WORK TO DO: Each line containing the word "empty" must be reported.

Records contained in a dataset
※

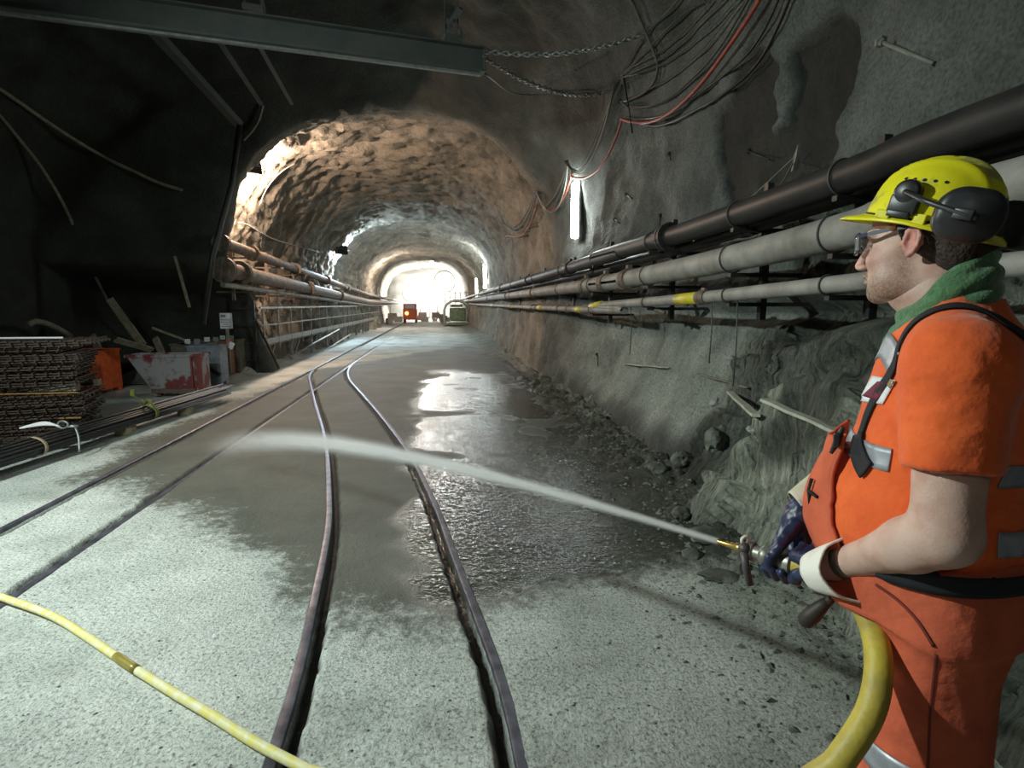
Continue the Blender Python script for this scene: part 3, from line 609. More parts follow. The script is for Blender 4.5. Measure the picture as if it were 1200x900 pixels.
b = MB(); b.box((0, 13.5, .70), (.025, 27.2, .14)); b.build('toe_board', M['steel'], root)
for k, y in enumerate(WY):
    yy = y-14; b = MB(); b.box((0, yy, 1.0), (.04, .04, 1.06)); b.build('railing_post', M['steel'], root)
    if k % 2 == 0:
        b = MB(); b.box((-.03, yy, .30), (.06, .06, .62)); b.beam((-.02, yy+.05, .05), (-.02, yy+.9, .56), .04, .04); b.build('trestle', M['steel'], root)
root2 = empty('frame_ladder', 'dark upright steel frame at the near end of the walkway', 'frame', (-4.25, 13.6, 0))
b = MB(); b.box((0, 0, .85), (.06, .06, 1.7)); b.box((-.5, 0, .85), (.05, .05, 1.7)); b.build('upright', M['black'], root2)
b = MB(); [b.beam((-.5, 0, z), (0, 0, z), .03, .03) for z in (.3, .7, 1.1, 1.5)]; b.beam((0, 0, 1.3), (.35, .5, .05), .035, .035); b.build('rungs', M['black'], root2)
for px, py, qx, qy, t in ((398, 425, 450, 392, 'lower'), (380, 418, 437, 386, 'upper')):
    a = at(px-40, py, 0, -4.0); c = at(qx-40, qy, 0, -4.0); b = MB(); b.tube([a, c], .03, 8); tag(b.build('drain_pipe', M['steel'], None, True), t+' pale thin tube leaning below the walkway', 'pipe', 'tubes below the walkway')
# ================================================================ roof beam, chains, struts
BZ = 4.45; b0 = at(567, 72, 2, BZ); b1 = at(100, 8, 2, BZ); bd_ = (b1-b0).normalized(); b1 = b0+bd_*6.3
root = tag(empty('steel_beam', 'long grey steel I-beam hanging under the cavern roof', 'beam', tuple((b0+b1)/2)), kind='thing'); ctr = (b0+b1)/2; hd = (b1-b0)/2
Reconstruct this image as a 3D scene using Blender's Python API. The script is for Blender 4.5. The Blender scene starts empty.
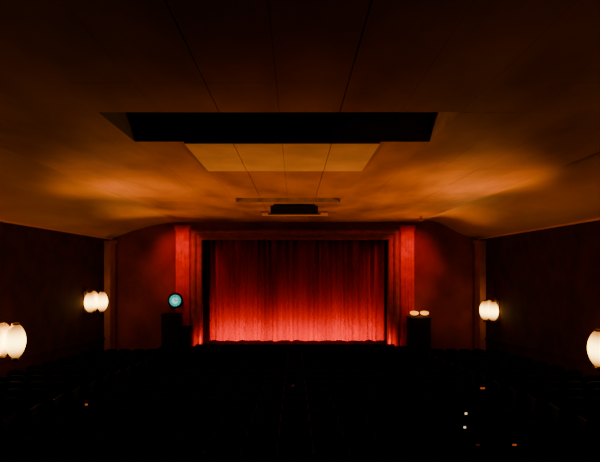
import bpy, math, random
from mathutils import Vector, Matrix
random.seed(4)
CZ = 6.3            # camera height above the lowest floor level
F = 480.0
def Z(z): return z + CZ
W = 8.8             # half width of hall
D = 23.1            # front wall distance
def ceil_z(y): return Z(2.3 - 0.081*y)
def floor_z(y): return Z(-3.0 - 0.14*y)

# ---------------------------------------------------------------- materials
def mat(name, col, rough=0.6, var=0.0, scale=3.0, stretch=(1,1,1), metal=0.0, emis=None, estr=0, spec=0.5, col2=None, bump=0.0):
    m = bpy.data.materials.new(name); m.use_nodes = True
    nt = m.node_tree; b = nt.nodes['Principled BSDF']
    b.inputs['Base Color'].default_value = (*col, 1)
    b.inputs['Roughness'].default_value = rough
    b.inputs['Metallic'].default_value = metal
    b.inputs['Specular IOR Level'].default_value = spec
    tc = nt.nodes.new('ShaderNodeTexCoord'); mp = nt.nodes.new('ShaderNodeMapping')
    mp.inputs['Scale'].default_value = stretch
    nz = nt.nodes.new('ShaderNodeTexNoise'); nz.inputs['Scale'].default_value = scale
    nz.inputs['Detail'].default_value = 5
    nt.links.new(tc.outputs['Object'], mp.inputs[0]); nt.links.new(mp.outputs[0], nz.inputs['Vector'])
    cr = nt.nodes.new('ShaderNodeValToRGB')
    cr.color_ramp.elements[0].position = 0.32; cr.color_ramp.elements[1].position = 0.68
    c2 = col2 if col2 else tuple(c*(1-var) for c in col)
    cr.color_ramp.elements[0].color = (*c2, 1); cr.color_ramp.elements[1].color = (*col, 1)
    nt.links.new(nz.outputs['Fac'], cr.inputs[0]); nt.links.new(cr.outputs[0], b.inputs['Base Color'])
    if bump:
        bp = nt.nodes.new('ShaderNodeBump'); bp.inputs['Strength'].default_value = bump
        nt.links.new(nz.outputs['Fac'], bp.inputs['Height']); nt.links.new(bp.outputs[0], b.inputs['Normal'])
    if emis:
        b.inputs['Emission Color'].default_value = (*emis, 1)
        b.inputs['Emission Strength'].default_value = estr
    return m
M_ceil = mat('ceiling_varnished_board', (0.62,0.22,0.028), 0.6, scale=.7, stretch=(1,.5,1), col2=(0.27,0.080,0.012), spec=.1)
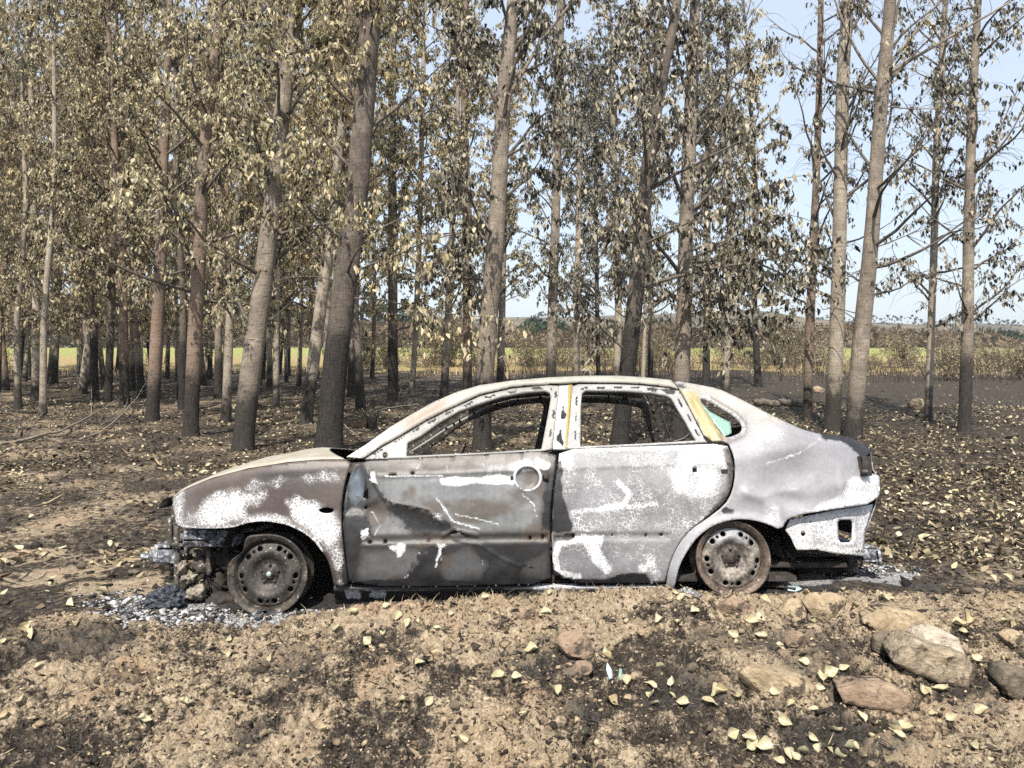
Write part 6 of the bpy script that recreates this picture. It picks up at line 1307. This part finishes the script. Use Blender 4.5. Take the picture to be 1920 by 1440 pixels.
cu = np.concatenate([rng.normal(c, s, m) for c, s, m in ((790, 50, 70), (920, 60, 60), (1060, 70, 80), (1180, 50, 60), (630, 40, 50), (560, 30, 30), (420, 40, 40), (1260, 20, 20), (350, 40, 30))]); cy = rng.normal(4.05, .07, len(cu)); blades('grass_tufts', upx(cu, cy), cy, rng.uniform(.015, .06, len(cu)), M_STRAW, rng, .0022, .6)
# wood far beyond the field, read as one mass
def far_wood(name, prof, Y0, Y1, n, ls, mat, seed):
    rg = np.random.default_rng(seed); U = rg.uniform(-250, 2200, n); Y = rg.uniform(Y0, Y1, n); top = np.interp(U, [p[0] for p in prof], [p[1] for p in prof]) + (fbm(U*.02, U*0, oct=4, seed=seed) - .5)*46; H = np.maximum(CZ - (top - HOR)/F*Y + .3, 0); keep = H > .6; U, Y, H = U[keep], Y[keep], H[keep]; n = len(U)
    P = np.stack([upx(U, Y), Y, H*(1 - rg.random(n)**1.6*.98)], 1); V, Fq = leaves_mesh(P, rg.normal(size=(n, 3)), rg.uniform(.5, 1.4, n)*ls, rg.uniform(.6, .9, n), rg); return struct(link(name, np_mesh(name, V, [Fq]), mat), 'stuff')
far_wood('far_brown_wood', [(-250, 600), (0, 590), (500, 600), (900, 615), (1300, 620), (1500, 628), (1630, 622), (1690, 618), (1745, 628), (1850, 634), (2200, 630)], 150, 185, 15000, 1.0, M_L_BRN, 91)
far_wood('far_green_wood', [(-250, 540), (0, 540), (250, 560), (450, 575), (560, 580), (760, 585), (830, 625), (930, 635), (1000, 615), (1100, 622), (1230, 612), (1330, 632), (1420, 660), (1500, 660), (1700, 640), (2200, 645)], 165, 200, 16000, 1.3, M_L_GRN, 92)
far_wood('hilltop_wood', [(-250, 600), (1500, 603), (1690, 599), (1720, 604), (1900, 602), (2200, 600)], 560, 600, 5000, 2.2, M_L_GRN, 93)

# smoke haze: an even, thin air that pales the far wood and hills
b = MB(); b.box((-700, -12, -2.2), (700, 690, 60)); t = NT('haze_air'); pv = t.n('VolumePrincipled', {'Color': (.86, .91, 1.0), 'Density': .0003, 'Anisotropy': .0}); t.t.links.new(pv.outputs[0], t.out.inputs['Volume']); t.m.cycles.volume_sampling = 'DISTANCE'; t.m.cycles.homogeneous_volume = True; HZO = struct(b.build('haze', t.m), 'stuff')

※

ANSWER FOR THIS EXERCISE:
root2 = empty('frame_ladder', 'dark upright steel frame at the near end of the walkway', 'frame', (-4.25, 13.6, 0))
root = tag(empty('steel_beam', 'long grey steel I-beam hanging under the cavern roof', 'beam', tuple((b0+b1)/2)), kind='thing'); ctr = (b0+b1)/2; hd = (b1-b0)/2
Reconstruct this image as a 3D scene using Blender's Python API. The script is for Blender 4.5. The Blender scene starts empty.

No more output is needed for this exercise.